Your task: Copy all the material below, exactly as it stands.

Provided data:
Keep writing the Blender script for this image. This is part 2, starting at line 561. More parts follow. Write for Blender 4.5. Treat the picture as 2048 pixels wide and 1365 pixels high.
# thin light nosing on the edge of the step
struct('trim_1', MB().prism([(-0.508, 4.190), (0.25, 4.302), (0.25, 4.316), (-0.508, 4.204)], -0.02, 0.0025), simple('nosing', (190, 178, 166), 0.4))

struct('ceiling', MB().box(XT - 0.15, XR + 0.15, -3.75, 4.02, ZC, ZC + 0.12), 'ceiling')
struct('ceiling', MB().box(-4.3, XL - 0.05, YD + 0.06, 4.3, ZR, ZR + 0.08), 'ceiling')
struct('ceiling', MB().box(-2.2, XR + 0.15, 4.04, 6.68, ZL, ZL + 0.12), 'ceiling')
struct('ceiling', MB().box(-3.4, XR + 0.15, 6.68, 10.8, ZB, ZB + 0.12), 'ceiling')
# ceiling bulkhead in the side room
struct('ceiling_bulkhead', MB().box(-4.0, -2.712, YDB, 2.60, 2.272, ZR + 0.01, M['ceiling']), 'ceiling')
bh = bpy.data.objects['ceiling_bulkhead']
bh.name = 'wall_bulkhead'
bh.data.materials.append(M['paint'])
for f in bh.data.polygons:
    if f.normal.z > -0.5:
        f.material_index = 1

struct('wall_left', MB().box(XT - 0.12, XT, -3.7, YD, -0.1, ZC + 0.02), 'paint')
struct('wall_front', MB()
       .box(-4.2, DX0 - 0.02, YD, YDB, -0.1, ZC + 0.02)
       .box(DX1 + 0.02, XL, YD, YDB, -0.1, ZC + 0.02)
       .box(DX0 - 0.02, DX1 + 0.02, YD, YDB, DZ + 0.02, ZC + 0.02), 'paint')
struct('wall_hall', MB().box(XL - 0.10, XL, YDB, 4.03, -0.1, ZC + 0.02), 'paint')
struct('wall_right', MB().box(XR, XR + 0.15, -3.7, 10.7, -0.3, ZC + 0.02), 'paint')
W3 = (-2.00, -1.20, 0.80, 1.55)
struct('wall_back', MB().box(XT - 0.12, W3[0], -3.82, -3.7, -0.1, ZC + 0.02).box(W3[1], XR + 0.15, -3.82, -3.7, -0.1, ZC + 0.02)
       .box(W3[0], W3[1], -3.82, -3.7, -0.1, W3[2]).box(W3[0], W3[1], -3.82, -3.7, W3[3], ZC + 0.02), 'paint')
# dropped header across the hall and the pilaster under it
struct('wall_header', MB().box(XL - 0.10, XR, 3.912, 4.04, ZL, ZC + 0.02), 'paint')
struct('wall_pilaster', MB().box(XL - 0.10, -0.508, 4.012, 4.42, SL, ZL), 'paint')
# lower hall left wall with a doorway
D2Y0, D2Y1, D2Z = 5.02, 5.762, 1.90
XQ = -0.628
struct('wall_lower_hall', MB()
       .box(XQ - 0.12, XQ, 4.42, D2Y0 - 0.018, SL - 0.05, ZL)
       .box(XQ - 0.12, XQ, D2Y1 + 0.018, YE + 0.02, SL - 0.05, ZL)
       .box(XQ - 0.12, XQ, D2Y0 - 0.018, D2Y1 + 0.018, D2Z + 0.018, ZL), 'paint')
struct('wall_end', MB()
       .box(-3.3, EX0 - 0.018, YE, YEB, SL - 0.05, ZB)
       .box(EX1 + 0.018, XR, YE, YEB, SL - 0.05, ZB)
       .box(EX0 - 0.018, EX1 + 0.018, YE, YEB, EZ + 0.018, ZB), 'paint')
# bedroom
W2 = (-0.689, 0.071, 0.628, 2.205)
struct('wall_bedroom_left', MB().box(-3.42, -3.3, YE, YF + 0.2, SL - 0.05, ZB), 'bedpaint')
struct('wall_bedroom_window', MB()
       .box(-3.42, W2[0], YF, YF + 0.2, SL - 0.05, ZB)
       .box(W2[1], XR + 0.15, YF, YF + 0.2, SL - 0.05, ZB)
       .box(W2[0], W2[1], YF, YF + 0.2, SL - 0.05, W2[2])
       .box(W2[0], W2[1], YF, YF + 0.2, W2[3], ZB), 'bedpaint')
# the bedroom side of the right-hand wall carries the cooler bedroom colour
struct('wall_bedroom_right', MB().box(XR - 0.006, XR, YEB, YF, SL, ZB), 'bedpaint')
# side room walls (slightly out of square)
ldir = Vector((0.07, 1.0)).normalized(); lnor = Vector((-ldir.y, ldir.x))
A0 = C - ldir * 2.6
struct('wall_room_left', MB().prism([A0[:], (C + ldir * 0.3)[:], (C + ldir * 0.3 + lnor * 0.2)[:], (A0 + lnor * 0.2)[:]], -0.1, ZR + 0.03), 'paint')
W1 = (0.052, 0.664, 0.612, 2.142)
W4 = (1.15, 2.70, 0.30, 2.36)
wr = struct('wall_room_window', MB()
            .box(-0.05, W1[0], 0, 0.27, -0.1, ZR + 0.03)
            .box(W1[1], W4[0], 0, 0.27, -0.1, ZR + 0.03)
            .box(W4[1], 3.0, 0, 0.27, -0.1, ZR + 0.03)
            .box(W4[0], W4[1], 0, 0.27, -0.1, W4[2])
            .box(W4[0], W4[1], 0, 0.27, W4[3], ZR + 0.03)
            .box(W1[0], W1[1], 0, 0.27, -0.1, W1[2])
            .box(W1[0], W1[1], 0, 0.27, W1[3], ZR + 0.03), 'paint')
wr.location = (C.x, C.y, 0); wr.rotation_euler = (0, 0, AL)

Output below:
Keep writing the Blender script for this image. This is part 2, starting at line 561. More parts follow. Write for Blender 4.5. Treat the picture as 2048 pixels wide and 1365 pixels high.
# thin light nosing on the edge of the step
struct('trim_1', MB().prism([(-0.508, 4.190), (0.25, 4.302), (0.25, 4.316), (-0.508, 4.204)], -0.02, 0.0025), simple('nosing', (190, 178, 166), 0.4))

struct('ceiling', MB().box(XT - 0.15, XR + 0.15, -3.75, 4.02, ZC, ZC + 0.12), 'ceiling')
struct('ceiling', MB().box(-4.3, XL - 0.05, YD + 0.06, 4.3, ZR, ZR + 0.08), 'ceiling')
struct('ceiling', MB().box(-2.2, XR + 0.15, 4.04, 6.68, ZL, ZL + 0.12), 'ceiling')
struct('ceiling', MB().box(-3.4, XR + 0.15, 6.68, 10.8, ZB, ZB + 0.12), 'ceiling')
# ceiling bulkhead in the side room
struct('ceiling_bulkhead', MB().box(-4.0, -2.712, YDB, 2.60, 2.272, ZR + 0.01, M['ceiling']), 'ceiling')
bh = bpy.data.objects['ceiling_bulkhead']
bh.name = 'wall_bulkhead'
bh.data.materials.append(M['paint'])
for f in bh.data.polygons:
    if f.normal.z > -0.5:
        f.material_index = 1

struct('wall_left', MB().box(XT - 0.12, XT, -3.7, YD, -0.1, ZC + 0.02), 'paint')
struct('wall_front', MB()
       .box(-4.2, DX0 - 0.02, YD, YDB, -0.1, ZC + 0.02)
       .box(DX1 + 0.02, XL, YD, YDB, -0.1, ZC + 0.02)
       .box(DX0 - 0.02, DX1 + 0.02, YD, YDB, DZ + 0.02, ZC + 0.02), 'paint')
struct('wall_hall', MB().box(XL - 0.10, XL, YDB, 4.03, -0.1, ZC + 0.02), 'paint')
struct('wall_right', MB().box(XR, XR + 0.15, -3.7, 10.7, -0.3, ZC + 0.02), 'paint')
W3 = (-2.00, -1.20, 0.80, 1.55)
struct('wall_back', MB().box(XT - 0.12, W3[0], -3.82, -3.7, -0.1, ZC + 0.02).box(W3[1], XR + 0.15, -3.82, -3.7, -0.1, ZC + 0.02)
       .box(W3[0], W3[1], -3.82, -3.7, -0.1, W3[2]).box(W3[0], W3[1], -3.82, -3.7, W3[3], ZC + 0.02), 'paint')
# dropped header across the hall and the pilaster under it
struct('wall_header', MB().box(XL - 0.10, XR, 3.912, 4.04, ZL, ZC + 0.02), 'paint')
struct('wall_pilaster', MB().box(XL - 0.10, -0.508, 4.012, 4.42, SL, ZL), 'paint')
# lower hall left wall with a doorway
D2Y0, D2Y1, D2Z = 5.02, 5.762, 1.90
XQ = -0.628
struct('wall_lower_hall', MB()
       .box(XQ - 0.12, XQ, 4.42, D2Y0 - 0.018, SL - 0.05, ZL)
       .box(XQ - 0.12, XQ, D2Y1 + 0.018, YE + 0.02, SL - 0.05, ZL)
       .box(XQ - 0.12, XQ, D2Y0 - 0.018, D2Y1 + 0.018, D2Z + 0.018, ZL), 'paint')
struct('wall_end', MB()
       .box(-3.3, EX0 - 0.018, YE, YEB, SL - 0.05, ZB)
       .box(EX1 + 0.018, XR, YE, YEB, SL - 0.05, ZB)
       .box(EX0 - 0.018, EX1 + 0.018, YE, YEB, EZ + 0.018, ZB), 'paint')
# bedroom
W2 = (-0.689, 0.071, 0.628, 2.205)
struct('wall_bedroom_left', MB().box(-3.42, -3.3, YE, YF + 0.2, SL - 0.05, ZB), 'bedpaint')
struct('wall_bedroom_window', MB()
       .box(-3.42, W2[0], YF, YF + 0.2, SL - 0.05, ZB)
       .box(W2[1], XR + 0.15, YF, YF + 0.2, SL - 0.05, ZB)
       .box(W2[0], W2[1], YF, YF + 0.2, SL - 0.05, W2[2])
       .box(W2[0], W2[1], YF, YF + 0.2, W2[3], ZB), 'bedpaint')
# the bedroom side of the right-hand wall carries the cooler bedroom colour
struct('wall_bedroom_right', MB().box(XR - 0.006, XR, YEB, YF, SL, ZB), 'bedpaint')
# side room walls (slightly out of square)
ldir = Vector((0.07, 1.0)).normalized(); lnor = Vector((-ldir.y, ldir.x))
A0 = C - ldir * 2.6
struct('wall_room_left', MB().prism([A0[:], (C + ldir * 0.3)[:], (C + ldir * 0.3 + lnor * 0.2)[:], (A0 + lnor * 0.2)[:]], -0.1, ZR + 0.03), 'paint')
W1 = (0.052, 0.664, 0.612, 2.142)
W4 = (1.15, 2.70, 0.30, 2.36)
wr = struct('wall_room_window', MB()
            .box(-0.05, W1[0], 0, 0.27, -0.1, ZR + 0.03)
            .box(W1[1], W4[0], 0, 0.27, -0.1, ZR + 0.03)
            .box(W4[1], 3.0, 0, 0.27, -0.1, ZR + 0.03)
            .box(W4[0], W4[1], 0, 0.27, -0.1, W4[2])
            .box(W4[0], W4[1], 0, 0.27, W4[3], ZR + 0.03)
            .box(W1[0], W1[1], 0, 0.27, -0.1, W1[2])
            .box(W1[0], W1[1], 0, 0.27, W1[3], ZR + 0.03), 'paint')
wr.location = (C.x, C.y, 0); wr.rotation_euler = (0, 0, AL)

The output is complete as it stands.